I realize that for most of us, taillights are a source of comfort, of strength, an unyielding, illuminated beacon of truth in an increasingly uncertain world. While I myself feel this way and derive a great deal of my own inner strength via the contemplation of taillights, I realize that even in this near-holy arena, sometimes things may not be what they seem. I’ve found a fascinating and confusing example of this, in an early 1970s brochure for the upmarket Volkswagen Type 3.
The always excellent Twitter feed Car Brochure Addict shared this UK-market 1970 Type 3 Fastback and Squareback brochure, though none of the tweets mentioned the part that caught my attention.
For the most part, this seemed like any number of other Volkswagen Type 3 brochures I’ve seen before, touting that these were larger, more luxurious and better-appointed cars than the Beetle, but still with all of the fundamental traits and mechanical design that made the Beetle such a hit--reliable air-cooled engine, rear-engine traction, quality construction, etc.
The Type 3 was the upmarket choice for VW buyers, and included such high-tech stuff as being the first car with an ECU — the “brain box” for the Bosch fuel injection system.
It had all of the little things those lower-class Beetle buyers could only dream of. And that’s exactly why this strange addendum in the brochure struck me as so odd:
Wait, what? The cars have the reverse lights installed, but they’re not actually wired up? You have to buy a special bit of wiring loom to have working reverse lights? What kind of perverse penny-pinching shit is this?
There’s something especially miserable about having a feature right there and visible on the car, but not having it actually be usable. This is especially crazy since this year, 1970, was when the Type 3 got a facelift that included, among other changes, reverse lamps integrated right into the taillight housings.
Here, see for yourself:
You’d think after going to all the trouble to design and injection-mold new lights, you’d actually wire up the whole thing, right? Right?
Think of the poor bastard who bought one of these and took it out into some deep darkness, confident that they now owned a car with a pair of brilliant white reversing lamps, integrated right into the main taillights, ready to light their way behind them at the flick of a gear lever, only to find that when they clunked into R, only inky blackness remained to their rear, mocking them with its impenetrable darkness.
Perhaps they wept.
In America, reverse lamps were legally required by 1967. From what I can tell online, British cars only actually required one reverse lamp for cars registered after 2009! Some sources seem to suggest you can pass your MOT without a reverse lamp! It doesn’t seem they’re actually required in the UK?
Do people in Britain not care what’s behind them? And yet they require rear fog lamps, so I guess people in the UK only care about being seen from behind, but not actually seeing behind them, at least not all cast in a red glow.
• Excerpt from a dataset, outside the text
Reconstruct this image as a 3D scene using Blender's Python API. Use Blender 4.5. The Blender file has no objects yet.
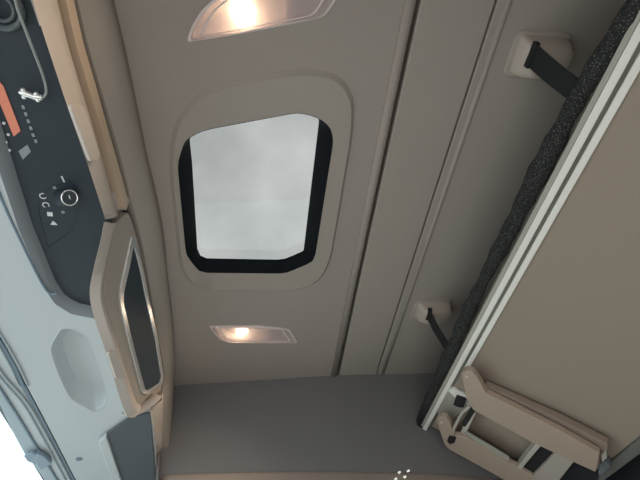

It’s strange. I have trouble believing it was somehow cheaper for VW to leave off a bit of wiring and have separate logistics and management and part numbers for a wiring loom sans reverse lights than it was to just make them work on all the cars by default.
Were bulbs and sockets included? It sort of sounds like it, since the note only mentions a “special wiring loom.”
I reached out to VW, but they were baffled as well, as whoever’s idea this was is likely long dead and even more British. So far this is the only time I’ve encountered an annotation like this, and it seems to be a stickered afterthought, which makes me suspect it was very regional.
If anyone has any ideas about this, or knows of other cars that pulled this cheapskate, save-three-feet-of-wire bait-and-switch, I’d love to hear it!